## AIM OF THE TASK
Reproduce the material below line by line, beginning with its first line and ending with the line that contains "return pos.reshape(-1,3),r.ravel()"; leave out pictures.

## GIVEN MATERIAL
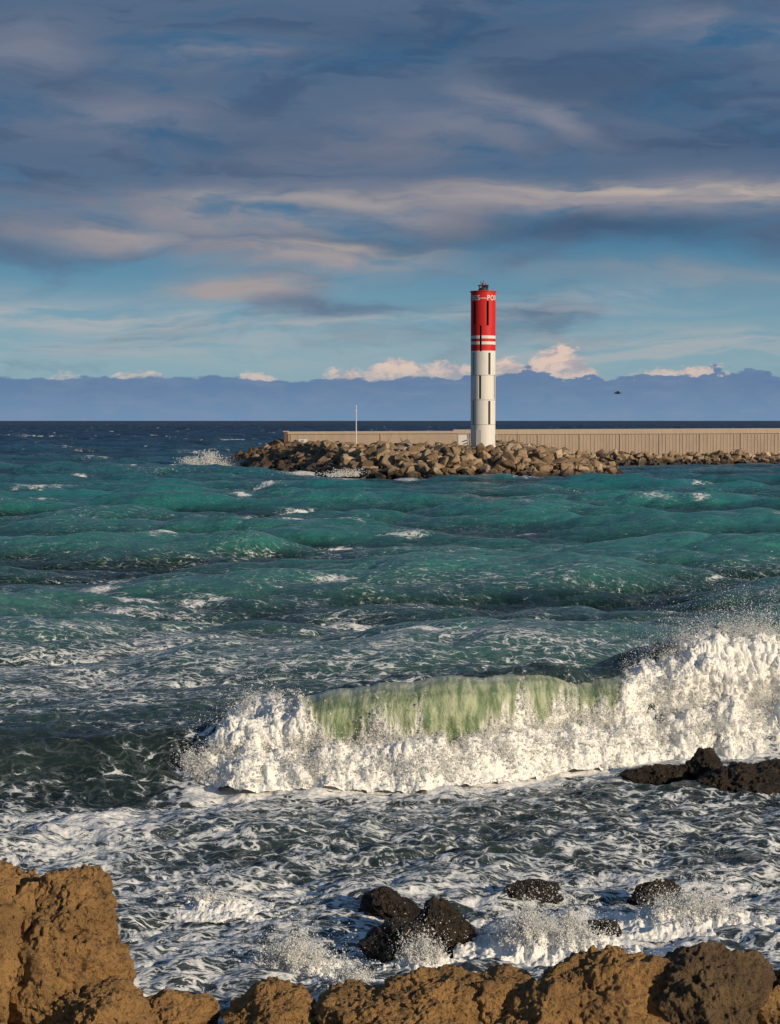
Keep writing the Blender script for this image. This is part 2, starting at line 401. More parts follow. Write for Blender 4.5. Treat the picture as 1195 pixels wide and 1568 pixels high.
def droplets(name,P,r,parent):
    n=len(P);s=np.stack([r*RNG.uniform(.6,1.5,n),r*RNG.uniform(.6,1.5,n),r*RNG.uniform(.6,1.6,n)],-1)
    v=(P[:,None,:]+OV[None]*s[:,None,:]).reshape(-1,3)
    f=(OF[None]+6*np.arange(n)[:,None,None]).reshape(-1,3)
    return mesh_from(name,v,f,dm,True,None,parent)
def jets(P0,D,L,nper,seed,spread=.1,r0=.006):
    rr=np.random.default_rng(seed);nj=len(P0)
    t=rr.beta(1.,1.7,(nj,nper))
    pos=P0[:,None,:]+D[:,None,:]*(L[:,None]*t)[...,None]
    pos[...,2]-=.35*L[:,None]*t*t
    pos+=rr.normal(size=pos.shape)*(spread*L[:,None]*(.12+t))[...,None]
    r=np.clip(rr.lognormal(math.log(r0),.55,(nj,nper))*(1.25-.8*t),.0022,.02)
    return pos.reshape(-1,3),r.ravel()

# ---------------------------------------------------------------- breaking wave
bw=empty('breaking_wave')
def breaker(seed,nu=1300,nv=420,x0=-3.85,x1=12.):
    u=np.concatenate([np.linspace(x0,8.5,int(nu*.88)),np.linspace(8.52,x1,int(nu*.12))]);t=np.linspace(0,1,nv)
    U,Tt=np.meshgrid(u,t,indexing='xy')
    H=heroH(U)
    cs=[0,.10,.18,.26,.34,.42,.50,.58,.68,.80,.9,1.]
    ps=[1.1,.55,.1,-.36,-.80,-1.10,-1.20,-1.12,-1.05,-1.34,-1.64,-2.0]
    pz=[.86,.95,1.0,1.02,.98,.86,.68,.48,.36,.24,.12,-.10]
    s=np.interp(Tt,cs,ps);z=np.interp(Tt,cs,pz)
    k=12;ker=np.hanning(2*k+1);ker/=ker.sum()
    def smo(a):
        b=np.pad(a,((k,k),(0,0)),'edge');return sum(ker[i]*b[i:i+a.shape[0]] for i in range(2*k+1))
    s=smo(s);z=smo(z)
    endf=sstep(x0,x0+1.0,U)
    s=s*(.55+.45*endf)*(1+.20*fbm(U*.8,0*U,5.,3))
    x=U+.25*(1-z)*fbm(U*.9,0*U,15.,2);y=heroC(U)+s+.34*fbm(U*.7,0*U,2.,2);zz=z*H*(.25+.75*endf)*(1+.05*fbm(U*1.1,0*U,8.,3))
    l1=fbm(U*1.1+3,Tt*.8,3.3,2);l2=fbm(U*4.,Tt*1.2,9.3,4)
    lim=.52+.30*l1+.30*l2-.62*(1-sstep(-2.9,-1.1,U))-.46*sstep(4.0,5.8,U)
    green=sstep(lim+.20,lim-.16,Tt)
    gg_=sstep(.30,.95,green)
    rough=1-gg_*.92
    def nrm(x,y,zz):
        a=np.stack([np.gradient(x,axis=1),np.gradient(y,axis=1),np.gradient(zz,axis=1)],-1)
        b=np.stack([np.gradient(x,axis=0),np.gradient(y,axis=0),np.gradient(zz,axis=0)],-1)
        n=np.cross(b,a);n/=np.linalg.norm(n,axis=-1)[...,None]+1e-9
        return n
    n=nrm(x,y,zz);sg=np.sign((n[...,1]*-1+n[...,2]).mean());n=n*sg
    big=sstep(4.3,5.8,U);lft=(1-sstep(-2.6,-1.0,U))*.45;mass=np.maximum(big,lft)
    pile=np.exp(-((Tt-.78)/.15)**2)*(1+1.5*fbm(U*1.0,0*U,7.,3))
    d=rough*((.18+.22*mass)*fbm(x*1.0,y*1.0+seed,zz*1.0,2)+(.10+.10*mass)*fbm(x*2.2,y*2.2,zz*1.7+seed,2,2)+(.20+.10*mass)*pile)
    x=x+n[...,0]*d;y=y+n[...,1]*d;zz=zz+n[...,2]*d
    n=nrm(x,y,zz)*sg
    edge=np.clip(1-np.abs(Tt-.2)/.25,0,1)
    d=rough*((.030+.035*edge)*fbm(x*5,y*5,zz*3.2+seed,4,2)+.085*fbm(x*6,y*3,zz*2.2,6,0)+.020*fbm(x*19,y*19,zz*15,3,0))
    d=d+(1-rough)*(.030*fbm(U*4,Tt*1.,1.,3)+.09*fbm(U*1.2,Tt*.8,6.,2))
    x=x+n[...,0]*d;y=y+n[...,1]*d;zz=zz+n[...,2]*d
    zz=zz+rough*edge*(mass+.25)*.22*np.clip(fbm(x*3,y*1.,5.,5,0),-.3,1)
    zz=zz-.12*(1-sstep(0,.1,Tt))
    lip_gleam=np.exp(-((Tt-.27-.05*l2)/.07)**2)
    return np.stack([x,y,zz],-1),green,n,Tt,U,lip_gleam
bv,gr,bn_,Tt,Uu,le=breaker(0.)
mesh_from('wave_body',bv.reshape(-1,3),grid_faces(*gr.shape),FM,True,{'green':gr,'lip_gleam':le},bw)
fv=bv.reshape(-1,3);fn_=bn_.reshape(-1,3);ft=Tt.ravel();fg=gr.ravel();fu_=Uu.ravel()
bigm=sstep(4.0,6,fu_)
clump=sstep(-.1,.4,fbm(fv[:,0]*1.6,fv[:,1]*1.6,fv[:,2]*1.6,3))
def pick(wgt,n):
    wgt=wgt/wgt.sum();return RNG.choice(len(fv),n,p=wgt)
PS=[];RS=[]
for wgt,n,nper,Lm,dr,r0 in (
   ((1-fg)*np.exp(-((ft-.2)/.10)**2)*(.25+clump)*(1+1.5*bigm),2600,28,.25,np.array([.1,-.2,.9]),.0047),
   ((1-fg)*np.exp(-((ft-.6)/.14)**2)*(.15+clump),3200,20,.15,np.array([0,-.3,.6]),.0054),
   ((1-fg)*np.exp(-((ft-.9)/.08)**2)*(.25+clump),3000,20,.18,np.array([0,-.5,.7]),.0054),
   (np.exp(-((fg-.4)/.2)**2)*(ft>.3)+1e-9,2400,16,.12,np.array([0,-.4,.3]),.0050)):
    ix=pick(wgt,n);D=fn_[ix]*.5+dr+RNG.normal(size=(n,3))*.30
    L=RNG.exponential(Lm,n)*(1+.8*bigm[ix]);a,b=jets(fv[ix],D,L,nper,int(n+nper),.22,r0);PS.append(a);RS.append(b)
droplets('flying_droplets',np.concatenate(PS),np.concatenate(RS),bw)

# ---------------------------------------------------------------- smaller splashes
def splash(name,cx,cy,wx,wy,h,n=6000,seed=1,z0=.0):
    e=empty(name);rr=np.random.default_rng(seed)
    nu,nv=240,130
    a=np.linspace(-1,1,nu);b=np.linspace(-1,1,nv);A,B=np.meshgrid(a,b)
    X_=cx+A*wx*1.3;Y_=cy+B*wy*1.5
    r=np.sqrt(A*A+B*B)*(1+.55*fbm(A*2.5,B*2.5,seed*3.1,4))
    env=np.clip(1-r,0,1)
    Zz=z0-.10+env**.7*(.06+h*.16*(1+1.3*fbm(X_*3.,Y_*3.,seed*1.7,5,0)))+.75*h*np.clip(fbm(X_*3.5,Y_*3,seed*2.2,5,1)-.2,0,1)*env+.03*fbm(X_*12,Y_*12,seed,3,0)
    Y_=Y_+.08*fbm(X_*6,Y_*6,3.,4)
    mesh_from('foam_heap',np.stack([X_,Y_,Zz],-1).reshape(-1,3),grid_faces(nv,nu),FM,True,{'green':0*Zz,'lip_gleam':0*Zz},e)
    Pf=np.stack([X_,Y_,Zz],-1).reshape(-1,3)
    wg=np.clip(env.ravel(),0,1)**1.*np.clip(Zz.ravel()-z0,.0,1)**1.2+1e-9
    nj=n//20;ix=rr.choice(len(Pf),nj,p=wg/wg.sum())
    D=np.stack([(Pf[ix,0]-cx)/wx*.5,0*ix-.15,1.+0*ix],-1)+rr.normal(size=(nj,3))*.22
    L=rr.exponential(h*.42,nj)*(.4+env.ravel()[ix])
    a_,b_=jets(Pf[ix],D,L,20,seed,.20,.0048)
    droplets('droplets',a_,b_,e)
splash('wave_splash',-1.15,22.9,.6,.4,.50,16000,1)
splash('wave_splash',1.95,24.0,.9,.5,.60,22000,2)
splash('wave_splash',3.9,25.3,.9,.5,.44,15000,3)
splash('wave_splash',-2.35,26.1,.6,.4,.24,2500,4)
splash('wave_splash',.35,23.3,.5,.3,.34,9000,5)
splash('wave_splash',-.4,22.2,.5,.3,.3,7000,6)
splash('wave_splash',3.1,22.2,.5,.3,.3,7000,8)
def bigdrops(name,cx,cy,wx,h,n,seed):
    e=empty(name);rr=np.random.default_rng(seed)
    nj=9;jx=rr.normal(size=nj)*wx*.5;jh=h*rr.uniform(.3,1,nj)
    j=rr.integers(0,nj,n);t=rr.beta(1,2,n)
    P_=np.stack([cx+jx[j]+rr.normal(size=n)*(.25+.7*t),cy+rr.normal(size=n)*.8,.1+jh[j]*t],-1)
    droplets('droplets',P_,rr.uniform(.02,.07,n),e)
bigdrops('wave_splash',-23.5,258,4.5,2.8,10000,12)
bigdrops('wave_splash',-6.0,225,2.5,1.1,2500,13)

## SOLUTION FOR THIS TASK
Keep writing the Blender script for this image. This is part 2, starting at line 401. More parts follow. Write for Blender 4.5. Treat the picture as 1195 pixels wide and 1568 pixels high.
def droplets(name,P,r,parent):
    n=len(P);s=np.stack([r*RNG.uniform(.6,1.5,n),r*RNG.uniform(.6,1.5,n),r*RNG.uniform(.6,1.6,n)],-1)
    v=(P[:,None,:]+OV[None]*s[:,None,:]).reshape(-1,3)
    f=(OF[None]+6*np.arange(n)[:,None,None]).reshape(-1,3)
    return mesh_from(name,v,f,dm,True,None,parent)
def jets(P0,D,L,nper,seed,spread=.1,r0=.006):
    rr=np.random.default_rng(seed);nj=len(P0)
    t=rr.beta(1.,1.7,(nj,nper))
    pos=P0[:,None,:]+D[:,None,:]*(L[:,None]*t)[...,None]
    pos[...,2]-=.35*L[:,None]*t*t
    pos+=rr.normal(size=pos.shape)*(spread*L[:,None]*(.12+t))[...,None]
    r=np.clip(rr.lognormal(math.log(r0),.55,(nj,nper))*(1.25-.8*t),.0022,.02)
    return pos.reshape(-1,3),r.ravel()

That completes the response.